The core problem with the traitor mechanic here is that there is no hidden sabotage, and therefore no paranoia.

Corey Konieczka's previous game, Battlestar Galactica, had a great traitor mechanic. The skill check mechanic gives hidden traitors a chance to commit sabotage without making it immediately obvious who committed the sabotage, or indeed whether sabotage was committed at all. Players also sometimes get private choices (like "look at the top card of the deck and put it on the top or bottom without revealing it"), and have private information to withhold like the cards in their hand. This creates an atmosphere of suspicion and paranoia where the players see that treason is probably being committed right in front of them, but they can't immediately pin down the culprit.

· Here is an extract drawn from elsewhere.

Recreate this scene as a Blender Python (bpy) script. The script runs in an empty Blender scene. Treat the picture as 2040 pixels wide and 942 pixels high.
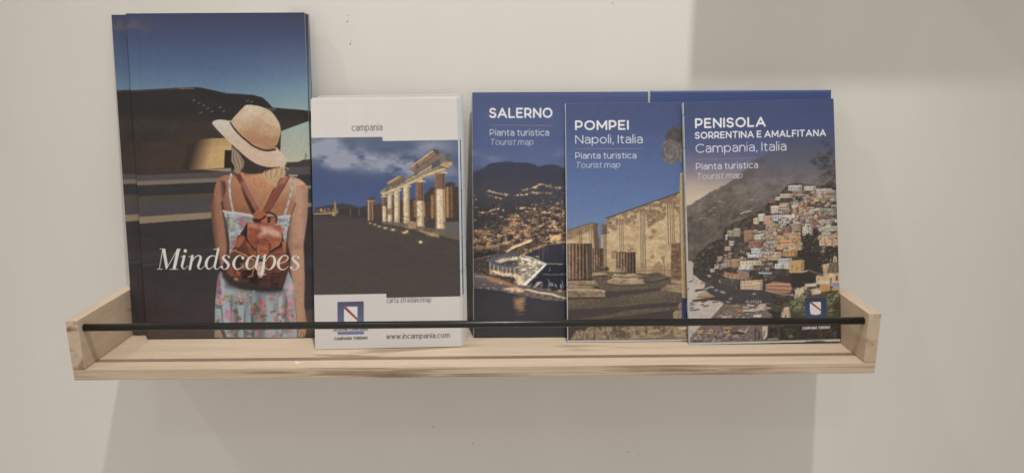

But in Mansions of Madness, investigators never have private information or opportunities to do anything in secret. Everything they do is face-up on the table. A traitorous investigator can't ever undermine their own team from the shadows; their only options are "play perfectly good" and "reveal you're evil, then play perfectly evil". (Which, in turn, means the keeper has no need to ever turn an investigator traitor before it's time to play perfectly evil.)

The core game mechanics simply don't support a hidden traitor; rules changes and/or entirely new systems would need to be added to the game to make it work. At most it supports a Betrayal at House on the Hill style traitor, but without the suspicion of who the hidden traitor is, what's the point of having a traitor at all? Just summon a named humanoid.

The Stars Aligned scenario special rules in Call of the Wild might provide an interesting starting point. In that scenario, investigator inventories are hidden information, and investigators can bury cards from their inventories face-down in rooms. This gives each investigator both private information and an action they can take in partial secrecy. There's a potential germ of a traitor scenario in there somewhere.